Records with scene code:
________
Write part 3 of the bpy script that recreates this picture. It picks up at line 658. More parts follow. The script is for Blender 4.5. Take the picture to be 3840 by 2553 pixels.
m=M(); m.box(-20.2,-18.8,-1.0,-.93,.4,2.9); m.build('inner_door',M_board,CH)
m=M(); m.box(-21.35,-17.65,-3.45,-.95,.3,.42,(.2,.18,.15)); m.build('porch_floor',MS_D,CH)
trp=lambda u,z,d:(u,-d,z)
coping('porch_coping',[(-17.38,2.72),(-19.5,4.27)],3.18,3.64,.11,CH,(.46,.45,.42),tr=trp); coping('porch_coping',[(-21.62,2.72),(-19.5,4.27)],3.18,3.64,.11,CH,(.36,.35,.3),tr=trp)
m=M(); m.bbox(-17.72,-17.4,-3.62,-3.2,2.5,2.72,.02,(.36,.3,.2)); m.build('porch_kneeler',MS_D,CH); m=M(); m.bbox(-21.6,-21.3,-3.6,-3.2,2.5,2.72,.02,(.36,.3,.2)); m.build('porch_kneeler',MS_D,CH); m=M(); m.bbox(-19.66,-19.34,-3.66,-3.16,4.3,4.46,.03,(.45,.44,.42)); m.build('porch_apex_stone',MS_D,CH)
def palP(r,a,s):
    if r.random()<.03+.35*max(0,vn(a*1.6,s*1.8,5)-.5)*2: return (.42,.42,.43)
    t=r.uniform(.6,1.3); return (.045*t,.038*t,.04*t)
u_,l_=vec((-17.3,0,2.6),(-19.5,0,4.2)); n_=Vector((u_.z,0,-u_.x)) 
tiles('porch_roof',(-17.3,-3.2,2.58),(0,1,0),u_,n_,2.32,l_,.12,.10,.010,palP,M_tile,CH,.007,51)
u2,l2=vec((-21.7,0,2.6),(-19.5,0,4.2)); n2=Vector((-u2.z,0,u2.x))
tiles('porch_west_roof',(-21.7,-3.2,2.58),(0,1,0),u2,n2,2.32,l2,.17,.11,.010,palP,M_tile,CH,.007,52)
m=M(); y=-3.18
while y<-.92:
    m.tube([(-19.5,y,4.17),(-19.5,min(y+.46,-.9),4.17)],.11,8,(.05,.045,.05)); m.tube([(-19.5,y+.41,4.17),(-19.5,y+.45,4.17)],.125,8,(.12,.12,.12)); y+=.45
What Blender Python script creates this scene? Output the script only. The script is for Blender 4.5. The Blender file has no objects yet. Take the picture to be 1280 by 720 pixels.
________
Pull out all lines from the entries above that include the word "script".

• Response:
Write part 3 of the bpy script that recreates this picture. It picks up at line 658. More parts follow. The script is for Blender 4.5. Take the picture to be 3840 by 2553 pixels.
What Blender Python script creates this scene? Output the script only. The script is for Blender 4.5. The Blender file has no objects yet. Take the picture to be 1280 by 720 pixels.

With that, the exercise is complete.